Bethpage Federal Credit Union uses Snapchat to reach younger members who have turned away from Facebook. They paid Snapchat to create a special filter for the two-day Bethpage Air Show. Nearly 5,000 people used the filter to create images seen by nearly 200,000 people.

Heartland Credit Union utilizes Facebook, YouTube, and Instagram. Over the past five years, Heartland reallocated its marketing budget from 70 percent spent on traditional media to 80 percent on social media. Membership increased, and they started attracting younger members.

Emotional Impact with Social Media

 

The Power 100 rankings were produced by The Financial Brand and Social Media Examiner.
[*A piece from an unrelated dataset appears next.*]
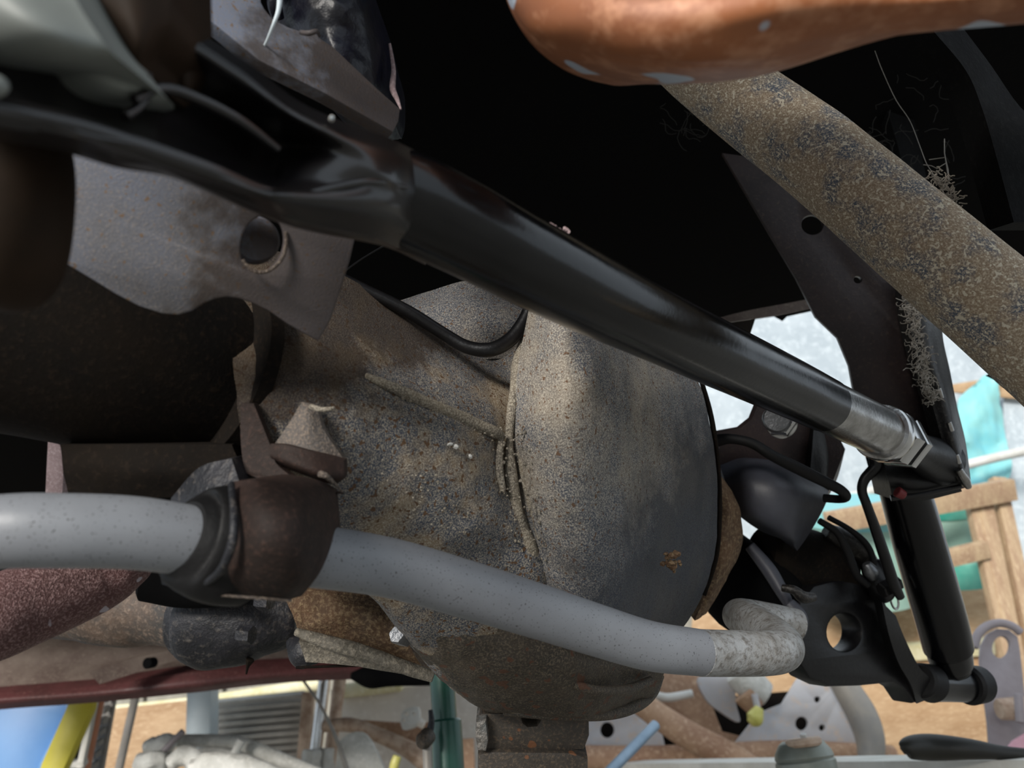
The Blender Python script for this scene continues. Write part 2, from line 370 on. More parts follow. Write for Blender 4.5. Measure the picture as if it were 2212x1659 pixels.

The Power 100 lists the top 100 banks and credit unions on Facebook, Twitter, and YouTube. Rankings are based on the accounts with the most likes, followers, engagement rates, tweets sent, videos viewed, and subscribers.

Power 100 Ranks – Top 5 Banks Q4 2016

# Bank Area Facebook Likes Twitter Followers YouTube Views
1 State Bank of India IN 8,479,878 1,298,039 30,970,151
2 Capital One USA 4,208,870 151,116 54,566,207
3 BofA USA 2,626,308 470,247 42,894,283
4 Yes IN 5,124,687 1,500,248 143,985
5 Citi USA 1,117,406 882,945 40,088,736

 

Power 100 Ranks – Top 5 Credit Unions Q4 2016

# Credit Union Facebook Likes Twitter Followers YouTube Views
1 Nationwide Building Society 54,350 41,449 14,010,597
2 Navy 1,096,629 74,866 4,256,507
3 Mountain America 262,737 21,718 783,714
4 Meridian 17,089 4,224 2,143,651
5 America First (UT) 176,014 11,036 16,921

Source: The Financial Brand and Social Media Examiner

Conclusion

 

When you understand the emotions that drive customer behavior, you can increase drastically profits and yields. Promote emotional connections with customers to yield loyalty and sustainable growth with your customers for years to come.